Interpretación de los textos de la misa en relación con las lecturas de Maitines. (No todos los años coincide). Lo que algunos han llamado rebelión de los Macabeos, es un testimonio magnífico del respeto debido a las cosas divinas, a la Ley de Dios, a su Culto, a su Templo. Dícennos los santos Libros que, viéndose apurado Judas y sabiendo que los romanos eran los amos del mundo, los llamó en su ayuda, llegando el Senado a firmar con el Macabeo un tratado de paz y de alianza, tratado que después fue renovado por Jonatás y luego por su hermano Simeón. Pero muy pronto la guerra civil vino a desgarrar a aquel reino ya medio deshecho, pues dos hermanos enemigos se disputaban la corona. Uno de ellos creyó conveniente llamar en su ayuda a los romanos, los cuales vinieron en efecto, apoderándose Pompeyo de Jerusalén el año 63, con lo cual Palestina vino a ser colonia romana, porque Roma jamás soltaba lo conquistado por sus armas. Con esto, el Senado romano nombró a Herodes rey de los judíos, y éste, más por bienquistarse a sus nuevos súbditos que por devoción, volvió a levantar por vez tercera el Templo de Jerusalén, el mismo en que había luego de entrar triunfalmente Jesús, nuestro divino Salvador. Desde entonces el pueblo judío hubo de pagar tributos a Roma. Así la escena evangélica de la misa enlaza perfectamente con lo anterior, y tuvo lugar en los últimos días de la vida de Jesús, confundiendo el Maestro a sus rabiosos émulos, que no esperaban había de responder con tanto acierto a su insidiosa pregunta de si había o no de pagarse tributo al emperador romano, su señor. Si Jesús respondía que si, se indisponía con el pueblo que llevaba mal resignado el yugo romano; si decía que no, caería sobre Él la furia del fisco. Pero Jesús, con su infinita sabiduría, sin contestar con una evasiva, supo dar la más atinada respuesta al capcioso dilema, trazándonos al propio tiempo un programa de nuestros deberes cívicos y religiosos, los cuales no pugnan entre sí. Al poder secular, que gobierna con la autoridad participada de la de Dios, los pueblos deben tributos metálicos, respeto y acatamiento a sus justas órdenes y leyes*. A Dios se le debe amor, servicio y adoración rendida de cuerpo y alma, se le debe de justicia el culto litúrgico.
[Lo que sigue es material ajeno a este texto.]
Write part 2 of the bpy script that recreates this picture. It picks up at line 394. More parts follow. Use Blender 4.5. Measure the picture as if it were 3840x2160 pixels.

Nosotros somos la moneda que Dios troquela a su imagen; y Dios reclama esa moneda como el César la suya.
El Evangelio y la misma Epístola, estando ya pronto a expirar el año litúrgico, nos traen la memoria de los últimos días del mundo y de cada hombre, y el justo juicio de Dios en el día de Cristo Jesús (Ep.).
Pidámosle, pues, la perseverancia final en el bien, que es la gracia de las gracias. "Que nuestra caridad vaya en aumento, procurando llegar a la plenitud de Cristo, a que se verifique en nosotros el ideal, el cual consiste en que se forme en nosotros Cristo". Pongamos nuestra confianza en Jesús "para ese día tremendo en que los mismos cielos y tierra han de temblar", porque, "si Dios se fijase en nuestras iniquidades, ¿quién sería capaz de resistir su mirada?" (Int.). Pero Dios es el apoyo de los que en Él esperan (Alel.) y en el Dios de Israel se encuentra la miseri cordia (Int., Sec.), y la tendrá para con nosotros, si nosotros la tenemos con nuestros hermanos. En la hora del peligro acudamos al recurso magno de la oración, porque "si invocamos al Señor, Él nos oirá" (Com.). Teniendo en cuenta que la oración eminentemente social y fraternal que Dios escucha con preferencia es la oración litúrgica, la oración de la Iglesia, su Esposa. Por quererla tanto como la quiere, no puede resultar fallida, y la oye, como el rey Asuero oyó la de su esposa Ester cuando quiso salvar a su pueblo.